Click to See Complete Forum and Search --> : Need help with a bash script...


George Kilroy
04-28-2002, 08:54 PM
I'm running an older terminal and midnight commander (curses) doesn't clear the screen right when I quit mc. Rather than type 'clear' three million more times in my life, I've decided to make a little bash script that will do it for me. I'll name that script 'mc2' and run that instead of 'mc'.
#!/bin/sh
exec mc
clear
This clears the terminal just as mc finishes starting up, so how can I make the 'clear' part waits until after mc been killed?
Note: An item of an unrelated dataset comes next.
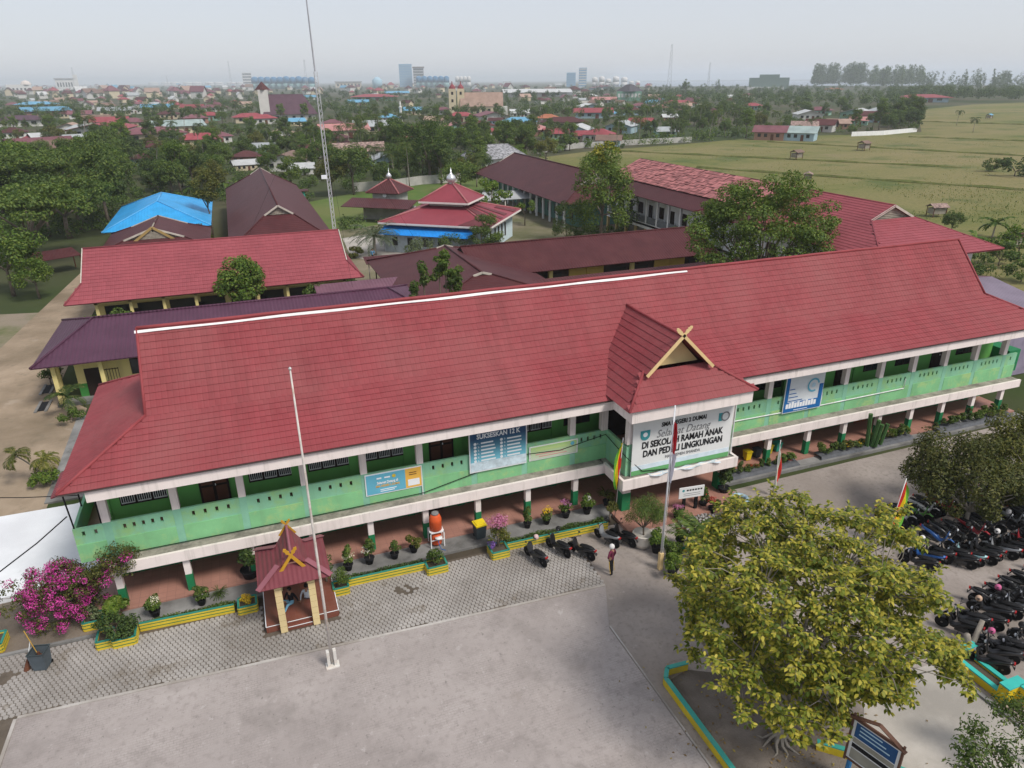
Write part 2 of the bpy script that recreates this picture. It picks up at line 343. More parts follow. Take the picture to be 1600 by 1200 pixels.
# ------------------------------------------------------------------ main two-storey school building
RED = (.25, .054, .061)
M_tile = mat('red_metal_tile', RED, .6, .10, .35, island=.07, dirt=(.26, .085, .085), dirt_amt=.8, ds=.13, spec=.08, dirt_lo=.42, dirt_hi=.66, grime=((.15, .04, .042), .55), gv=(.55, .07, .07))
M_tile_base = mat('roof_underlay', (.17, .036, .04), .7)
M_ridge = mat('red_ridge_cap', (.26, .055, .06), .5, .1)
M_pink = mat('pink_white_paint', (.80, .715, .68), .8, .06, .8, dirt=(.22, .20, .17), dirt_amt=.75, ds=.5, streak=True, dirt_lo=.58, dirt_hi=.8, grime=((.30, .28, .24), .45))
M_white = mat('white_paint', (.74, .70, .66), .75, .06, .9, dirt=(.4, .36, .3), dirt_amt=.3, ds=1.2)
M_mint = mat('mint_green_paint', (.235, .50, .325), .7, .12, .5, dirt=(.29, .50, .17), dirt_amt=.75, ds=.8, dirt_lo=.46, dirt_hi=.66, grime=((.18, .34, .2), .4))
M_mint2 = mat('lower_green_paint', (.215, .49, .24), .7, .14, .6, dirt=(.42, .56, .22), dirt_amt=.7, ds=1.1, dirt_lo=.5, dirt_hi=.66, grime=((.2, .36, .2), .45))
M_green = mat('leaf_green_paint', (.15, .44, .11), .7, .08, .7)
M_dgreen = mat('deep_green_paint', (.022, .185, .075), .55, .12, .8)
M_ledge = mat('weathered_ledge', (.30, .275, .235), .95, .3, 2.5, dirt=(.07, .065, .055), dirt_amt=.8, ds=.9)
M_floor = None
def tilefloor(name, col, size, gap=(.22, .12, .1)):
    m = bpy.data.materials.new(name); m.use_nodes = True; N = NT(m); out = N.n('ShaderNodeOutputMaterial')
    b = N.n('ShaderNodeBsdfPrincipled', i_Roughness=.4); pos = N.n('ShaderNodeNewGeometry').outputs['Position']
    t = N.n('ShaderNodeTexBrick', offset=0.0, i_Scale=1/size); t.inputs['Mortar Size'].default_value = .02; t.inputs['Brick Width'].default_value = 1; t.inputs['Row Height'].default_value = 1
    t.inputs['Color1'].default_value = (*col, 1); t.inputs['Color2'].default_value = (*[c*.88 for c in col], 1); t.inputs['Mortar'].default_value = (*gap, 1)
    N.l(pos, t.inputs['Vector']); c = N.mixc(N.ramp(N.noise(.8, 5, pos), .35, .7), t.outputs[0], tuple(x*.75 for x in col)); N.l(c, b.inputs['Base Color']); N.l(b.outputs[0], out.inputs[0])
    MATS[name] = m; return m
M_floor = tilefloor('red_floor_tile', (.42, .215, .165), .4)
M_dark = mat('dark_timber', (.028, .018, .014), .6)
M_glass = mat('dark_window_glass', (.018, .02, .022), .12, .1, spec=.6)
M_brown = mat('brown_timber', (.12, .05, .03), .6)
M_cream = mat('cream_paint', (.72, .53, .27), .7, .08)
M_pipe = mat('white_pipe', (.75, .76, .76), .4)
M_black = mat('black_rubber', (.012, .012, .013), .6)
M_soffit = mat('soffit_board', (.46, .43, .39), .9)

SB = thing('school_building', 'long two-storey school block with red tiled roof and green balcony', 'building')
EY, EZ, KY, KZ, RY, RZ = 30.7, 7.10, 34.0, 8.72, 37.0, 12.05     # eave, kink, ridge
XL, XR, GL, GR = -8.95, 52.4, -5.5, 48.95                         # eave corners, gable ends
BY = 2*RY-EY; BK = 2*RY-KY
def lerp(a, b, t): return a+(b-a)*t
# roof shell
b = MB(); L0, L1, K0, K1, R0, R1 = (XL, EY, EZ), (XR, EY, EZ), (GL, KY, KZ), (GR, KY, KZ), (GL, RY, RZ), (GR, RY, RZ)
B0, B1, Q0, Q1 = (XL, BY, EZ), (XR, BY, EZ), (GL, BK, KZ), (GR, BK, KZ)
for q in ([L0, L1, K1, K0], [K0, K1, R1, R0], [R0, R1, Q1, Q0], [Q0, Q1, B1, B0], [B0, L0, K0, Q0], [L1, B1, Q1, K1]):
    b.slab(q, .08)
b.poly([K0, R0, Q0]); b.poly([K1, Q1, R1])
roof = b.build('roof', M_tile_base, SB)
TW, TR = .255, .375
def tile_geo(w, r):
    """one pressed tile: origin lower left, x along eave, y up slope, z out"""
    xs = (0, w*.2, w*.76, w); hz = (.002, .011, .011, .002); v = []
    for (yy, dz) in ((-.03, .030), (r, .0)):
        v += [(x, yy, h+dz) for x, h in zip(xs, hz)]
    v += [(x, -.03, h-.012) for x, h in zip(xs, hz)]
    return v, [(0, 1, 5, 4), (1, 2, 6, 5), (2, 3, 7, 6), (8, 9, 1, 0), (9, 10, 2, 1), (10, 11, 3, 2)]
TV, TF = tile_geo(TW, TR); TVA = np.array(TV)
def tiled(O, e, s, nx, ny, keep, out, solo=None, w=TW, r=TR, jitter=.004):
    """lay nx*ny tiles from O along unit e and up slope unit s; keep(p) tests the centre"""
    O, e, s = Vector(O), Vector(e), Vector(s); n = e.cross(s)
    M3 = np.array([e, s, n]); tv = TVA*np.array([w/TW, r/TR, 1])
    for j in range(ny):
        for i in range(nx):
            p = O+e*(i*w)+s*(j*r); c = p+e*(w/2)+s*(r/2)
            if not keep(c): continue
            if solo is not None: solo.append((p+n*.012, c))
            else: out.append(np.array(p)+(tv+[0, 0, random.uniform(0, jitter)+.012]) @ M3)
def tiles_mesh(blocks, name, mats=None):
    v = np.concatenate(blocks); n = len(blocks); f = (np.array(TF)[None]+(np.arange(n)*12)[:, None, None]).reshape(-1, 4)
    me = bpy.data.meshes.new(name); me.from_pydata(v.tolist(), [], f.tolist()); me.materials.append(mats or M_tile); return me
s1 = Vector((0, KY-EY, KZ-EZ)); l1 = s1.length; s1.normalize(); s2 = Vector((0, RY-KY, RZ-KZ)); l2 = s2.length; s2.normalize()
hipk = (GL-XL)/(KY-EY); hipr = (XR-GR)/(KY-EY)
blocks, solo = [], []
n1 = int(l1/TR)+1; r1 = l1/n1
tiled((XL, EY, EZ), (1, 0, 0), s1, int((XR-XL)/TW)+1, n1, lambda c: XL+(c.y-EY)*hipk-.05 < c.x < XR-(c.y-EY)*hipr+.05, None, solo, r=r1)
solo.sort(key=lambda t: (t[1]-Vector((0, 0, CAMH))).length)
tme = bpy.data.meshes.new('roof_tile'); tme.from_pydata([(x, y*r1/TR, z) for x, y, z in TV], [], TF); tme.materials.append(M_tile)
rx = math.atan2(s1.z, s1.y)
for p, c in solo[:300]:
    o = inst(tme, 'roof_tile', roof, p); o.rotation_euler.x = rx
n_1 = np.array([(1, 0, 0), s1, Vector((1, 0, 0)).cross(s1)])
for p, c in solo[300:]: blocks.append(np.array(p)+(TVA*np.array([1, r1/TR, 1])) @ n_1)
n2 = int(l2/TR)+1; r2 = l2/n2
tiled((GL, KY, KZ), (1, 0, 0), s2, int((GR-GL)/TW), n2, lambda c: True, blocks, r=r2)
# end skirts (left faces -X, right faces +X)
sl_ = Vector((GL-XL, 0, KZ-EZ)); ll = sl_.length; sl_.normalize(); nn = int(ll/TR)+1
tiled((XL, BY, EZ), (0, -1, 0), sl_, int((BY-EY)/TW), nn, lambda c: EY+(c.x-XL)/hipk < c.y < BY-(c.x-XL)/hipk, blocks, r=ll/nn)
sr_ = Vector((GR-XR, 0, KZ-EZ)); sr_.normalize()
tiled((XR, EY, EZ), (0, 1, 0), sr_, int((BY-EY)/TW), nn, lambda c: EY+(XR-c.x)/hipr < c.y < BY-(XR-c.x)/hipr, blocks, r=ll/nn)
# porch roof (hip with a small gable)
PX0, PX1, PYF, PEZ = 17.15, 25.15, 28.55, 7.30
GX0, GX1, GY, GZ, DRX, DRZ = 18.8, 22.75, 30.15, 8.72, 20.78, 10.6
bk = lambda z: EY+(z-EZ)*(KY-EY)/(KZ-EZ) if z < KZ else KY+(z-KZ)*(RY-KY)/(RZ-KZ)
pr = MB()
pr.slab([(PX0, PYF, PEZ), (PX1, PYF, PEZ), (GX1, GY, GZ), (GX0, GY, GZ)], .07)
pr.slab([(PX0, EY+.5, PEZ), (PX0, PYF, PEZ), (GX0, GY, GZ), (GX0, KY+.1, GZ)], .07)
pr.slab([(PX1, PYF, PEZ), (PX1, EY+.5, PEZ), (GX1, KY+.1, GZ), (GX1, GY, GZ)], .07)
pr.slab([(GX0, KY+.1, GZ), (GX0, GY-.45, GZ), (DRX, GY-.45, DRZ), (DRX, bk(DRZ)+.1, DRZ)], .07)
pr.slab([(GX1, GY-.45, GZ), (GX1, KY+.1, GZ), (DRX, bk(DRZ)+.1, DRZ), (DRX, GY-.45, DRZ)], .07)
proof = pr.build('porch_roof', M_tile_base, SB)
pb = []
sf = Vector((0, GY-PYF, GZ-PEZ)); lf = sf.length; sf.normalize(); nf = int(lf/.36)
tiled((PX0, PYF, PEZ), (1, 0, 0), sf, int((PX1-PX0)/TW)+1, nf, lambda c: PX0+(c.y-PYF)*1.0-.05 < c.x < PX1-(c.y-PYF)*(PX1-GX1)/(GY-PYF)+.05, pb, r=lf/nf)
ss = Vector((GX0-PX0, 0, GZ-PEZ)); lss = ss.length; ss.normalize()
tiled((PX0, KY, PEZ), (0, -1, 0), ss, int((KY-PYF)/TW)+1, nf, lambda c: c.y > PYF+(c.x-PX0) and c.y < bk(c.z)+.2, pb, r=lss/nf)
ss = Vector((GX1-PX1, 0, GZ-PEZ)).normalized()
tiled((PX1, PYF, PEZ), (0, 1, 0), ss, int((KY-PYF)/TW)+1, nf, lambda c: c.y > PYF+(PX1-c.x)*(GY-PYF)/(PX1-GX1) and c.y < bk(c.z)+.2, pb, r=Vector((GX1-PX1, 0, GZ-PEZ)).length/nf)
su = Vector((DRX-GX0, 0, DRZ-GZ)); lu = su.length; su.normalize(); nu = int(lu/.38)
tiled((GX0, 36, GZ), (0, -1, 0), su, int((36-GY+.45)/TW)+1, nu, lambda c: c.y > GY-.45 and c.y < bk(c.z)+.2, pb, r=lu/nu)
su2 = Vector((DRX-GX1, 0, DRZ-GZ)).normalized()
tiled((GX1, GY-.45, GZ), (0, 1, 0), su2, int((36-GY+.45)/TW)+1, nu, lambda c: c.y < bk(c.z)+.2, pb, r=lu/nu)
inst(tiles_mesh(pb, 'roof_tiles'), 'roof_tiles', proof)['kind'] = 'stuff'
inst(tiles_mesh(blocks, 'roof_tiles'), 'roof_tiles', roof)['kind'] = 'stuff'
def cap(name, a, b_, r=.09, parent=roof, m=None):
    q = MB(); a, b_ = Vector(a), Vector(b_); k = max(2, int((b_-a).length/1.2)); pts = [a.lerp(b_, i/k)+Vector((0, 0, random.uniform(-.012, .012))) for i in range(k+1)]
    q.tube(pts, r, 8); return q.build(name, m or M_ridge, parent, True)
up = Vector((0, 0, .03))
cap('ridge_cap', Vector(R0)+up, Vector(R1)+up, .10)
for a, c in ((L0, K0), (L1, K1), (B0, Q0), (B1, Q1)): cap('hip_cap', Vector(a)+up, Vector(c)+up, .08)
for a, c in ((K0, R0), (K1, R1), (Q0, R0), (Q1, R1)): cap('verge_cap', Vector(a)+up, Vector(c)+up, .07)
cap('ridge_cap', (DRX, GY-.45, DRZ+.03), (DRX, bk(DRZ)+.1, DRZ+.03), .09, proof)
for a, c in (((PX0, PYF, PEZ), (GX0, GY, GZ)), ((PX1, PYF, PEZ), (GX1, GY, GZ))): cap('hip_cap', Vector(a)+up, Vector(c)+up, .08, proof)
for x, z0 in ((GX0, GZ), (GX1, GZ)): pass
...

[ 28 April 2002: Message edited by: George Kilroy ]

Disc0stoo
04-28-2002, 09:06 PM
I think if you take out the "exec" it'll do what you want. But lemme make a suggestion: instead of doing that just put an alias in your ~/.bashrc that says:

alias mc="mc && clear"

Then when you type mc it'll do just that.

George Kilroy
04-28-2002, 10:18 PM
Ah, thanks much.

stiles
04-29-2002, 07:11 PM
Originally posted by George Kilroy:
<STRONG>
#!/bin/sh
exec mc
clear
This clears the terminal just as mc finishes starting up, so how can I make the 'clear' part waits until after mc been killed?
</STRONG>

exec executes whatever command in place of the current process and does not fork. Take out exec and your script should work as expected. When you fork mc the partent shell will wait till the child is finnished before executing the rest of the script (same thing applies to the alias that Disc0stoo shared, which is a cool way to get the job done).

bwkaz
04-30-2002, 09:09 AM
But note that if you ever pass options to mc, the alias will not work. What an alias does is wherever the shell sees the left-hand side of the alias, it replaces it with the right-hand side. So if you said, for example:

mc /usr/local/lib

Then the shell would turn it into this:

mc && clear /usr/local/lib

You might get a very strange error from clear, or you might get no errors but mc won't open up in the right place, or something else entirely might happen.

However, if your script looks like this:

#!/bin/sh
mc "$@"
clear

Then you will be able to pass your script options, and they will be passed on to the mc executable.